One thing I don’t understand about Chinese culture is how everyone in China is not incredibly overweight. Let’s examine the customs. When eating in a group, it is rude if the host doesn’t provide his guests with more food than they could possibly ever eat and then spend the entire meal demanding they eat more. However as a guest, it is considered impolite if you don’t eat food when it is offered to you, thus the options are to either lose face, or gain a baijiu belly. Obviously, being almost completely Chinese now I’ve lived here for a few months, I mustn’t lose face, so the latter is the only option.

One Hour of Hot Water a Day

Right, back to the story. I shared a hotel room with the bride’s brother in a fairly bleak hotel in a fairly bleak part of Taiyuan. The residential area surrounding the hotel was built to supply a work force for the local factory in the 1950’s, during the period when Mr Mao and the communists were brewing up some of their Baldrick style “cunning plans”, like the Great Leap Forward.

The room itself was perfectly functional and my only complaint would have been that we only had hot water for one hour each evening, which included the day of the major wedding celebrations. Note that this also applied to the bride’s room – imagine that girls, no shower on the morning of your wedding.

Anyway, for all of you who are thinking of having a traditional Chinese wedding, here’s a summary of the principal events:


Bride gets up to begin the application of makeup and installation of a mini shrubbery in her hair.


Bride’s friends blockade themselves with the bride in her hotel room, which has been filled with “double happiness” decorations.
NB. Bride is wearing Dress 1 (a Western style, white dress)

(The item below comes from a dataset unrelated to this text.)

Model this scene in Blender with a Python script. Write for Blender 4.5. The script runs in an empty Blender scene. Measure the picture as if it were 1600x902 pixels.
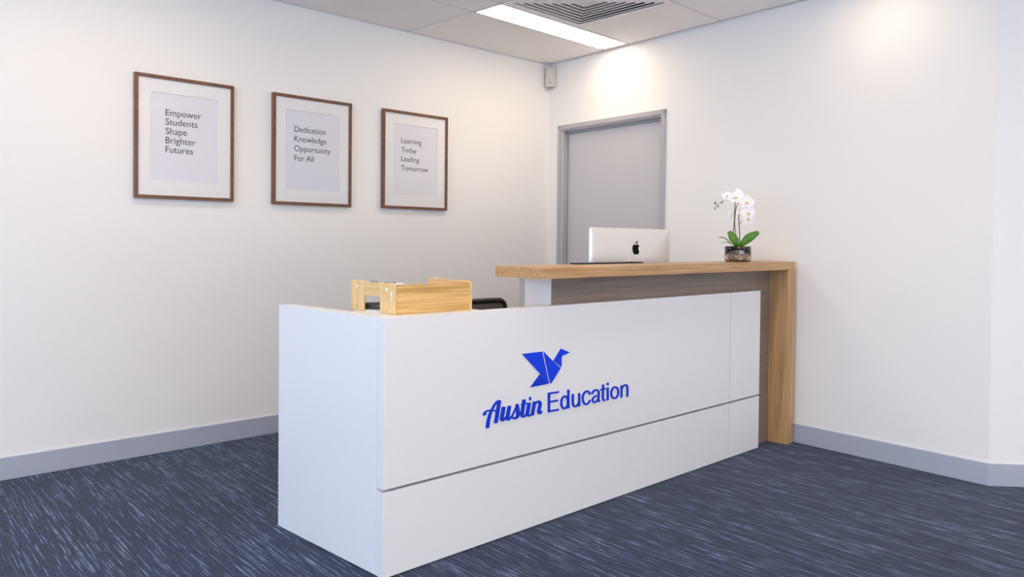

Groom arrives and tries to break into the room with the help of his friends. When this fails, he is forced to bribe the bride’s friends to let him in, by passing small red envelopes containing 10 Yuan notes (~ 70p) under the door.

Eventually, the groom is let in and his next Herculean task is to find the bride’s red shoes, which have been hidden in the room. Obviously there’s no way the bride could possibly leave without her shoes. After a mini-treasure hunt and the distribution of a few more bribes, the groom finds the shoes and, in a Cinderella style ceremony, puts them on the bride.


The party transfers to the bride’s parents’ room where they bow three times and the groom calls them, “Mum” and “Dad”. As a reward, the father of the bride presents the groom with another red envelope containing money (NB. probably more than 10 Yuan).


Just as the couple exit the hotel, they are deafened by dozens of firecrackers being set off, which in turn sets off every fire alarm in the neighbourhood. They enter the bridal car, which proceeds to drive in a big circle as the groom’s house is a bit too close to the hotel.


On arrival at the groom’s apartment, the bridal car is greeted by another 5 minutes of offensively loud firecrackers before the groom has to carry the bride into his parents’ apartment. Unfortunately for him, they live on the fifth floor – poor bugger.


The couple heads straight for the groom’s bedroom, only to find the groom’s mother already in there. She presents the bride with Dress 2 (traditional Chinese, red wedding dress), some tacky couple gifts (e.g. matching mugs, slippers, etc.) and some more money in a red envelope.


The bride and groom go into the sitting room and meet the groom’s Grandma and parents. There’s more bowing and handing out of money in red envelopes.


The newly weds and guests board the bridal convoy and head to a restaurant in town. The foreigner who has been an innocent onlooker for most of the time ends up sitting next to a vomiting child during the 30-minute journey. Charming.


The fleet arrives at the restaurant and surprise, surprise, another onslaught of brain-numbingly noisy firecrackers. Hundreds of random people arrive and pile into a huge, smoky room.

12 noon

The speeches take place on a small stage, complete with cheesy background keyboard music, indoor fireworks and the obligatory bubble machine. Also, as is the case with all microphones in China, it is essential the reverb is turned up so high that it sounds like the ceremony is taking place in the world’s largest cave.

The ritual continues with more bowing and the couple presenting their parents with glasses of red wine. Finally, the couple, after declaring their love for each other, each simultaneously down a glass of red wine while spinning around in an embrace. Tear forms in the corner of the foreigner’s eye but this could be from the smoky atmosphere and overuse of the bubble machine.


The banquet, at last, begins and the bride appears in Dress 3 (attractive, light blue qipao). Countless numbers of dishes appear on the table and as the afternoon progresses, foreigner is haunted by various bands of uncles, cousins and friends “gan bei”-ing him (toasting, or literally “dry glassing”, him) armed with bottles of baijiu.

Later That Day

Foreigner is amazed at how the bride and groom are still standing when they have been walking around toasting every table. It turns out a common trick played by the newly weds is to have their own “special” bottle of baijiu for the toasts, which actually only contains water. Clever.

The banquet continues until the last guest stumbles home.

The wedding ends.

Congratulations if you made it to the end.

Until next time, yours hazily,


p.s. Please note that this tale was based on actual events that occurred in Taiyuan, China in 2007, however my memory is at times a little hazy thanks to China’s gift to alcoholics anonymous, baijiu.